Tightened budgets have led many merchants to question certain expenses as “the cost of doing business.” With the money supply shrinking and corporate interest obligations increasing, B2C companies are increasingly exploring alternative payment methods to achieve efficiency and alleviate the rising cost of card processing.
As merchants vet APMs, many will seriously consider pay-by-bank as a viable option. The sentiment will be furthered by four other trends helping to garner popularity for pay-by-bank: the unending toll swipe fees have on merchant revenue; innovation in real-time payments and the continued excitement around the FedNow® Service; the desire for more value in payment processing; and an increasing interest in micropayments as a way to enhance subscription-based revenue models.

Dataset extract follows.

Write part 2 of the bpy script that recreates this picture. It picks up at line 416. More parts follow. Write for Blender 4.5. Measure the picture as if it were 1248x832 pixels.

The Unending Problem of Swipe Fees: U.S. merchants paid $126.4 billion in credit card processing fees in 2022, a 20% increase from the previous year. The persistent connection between the profitability of incumbent banks and interchange-fee-generated revenue from card-based transactions suggests that swipe fees aren’t going away.
In 2024, more merchants will tighten their budgets and stop accepting swipe fees as the cost of doing business. Instead, they’ll build strategies to incentivize consumers to use pay-by-bank alternatives such as bonuses, discounts, charitable donations with every transaction and more. Consumers will become more comfortable with pay-by-bank options and open banking, creating a domino effect across industries.
Real-Time Payments and FedNow Adoption: The entrance of FedNow combined with the existing RTP Network® will enhance the value that pay-by-bank already brings to consumers: convenient access to fast funds. Combining the directness and simplicity of pay-by-bank with the immediacy of real-time rails is a natural integration for use cases like wallet funding, insurance claims, online gaming, sports betting and more.
Value-Wrapped Payments: Open banking solutions, including pay-by-bank, will excel in an era where merchants are looking to get more value out of their payments. Bank-grade data retrieved via open banking APIs allow merchants to couple value-added use cases like identity verification with payments, streamlining and personalizing the user experience.
Micropayments: Subscription-based revenue models are being threatened by inflation and supply chain disruption. More consumers are doing away with subscriptions to make room for more necessary expenses. Modern consumers could be empowered to control their media consumption and restore their purchasing power with micropayments. Instead of a monthly subscription fee, they could pay for one article or TV show. However, swipe fees make cards an unsustainable option for micropayments. To derive tangible economic benefits from micropayments, subscription merchants will need to consider a cost-cutting alternative with a streamlined UX, i.e., open banking powered pay-by-bank.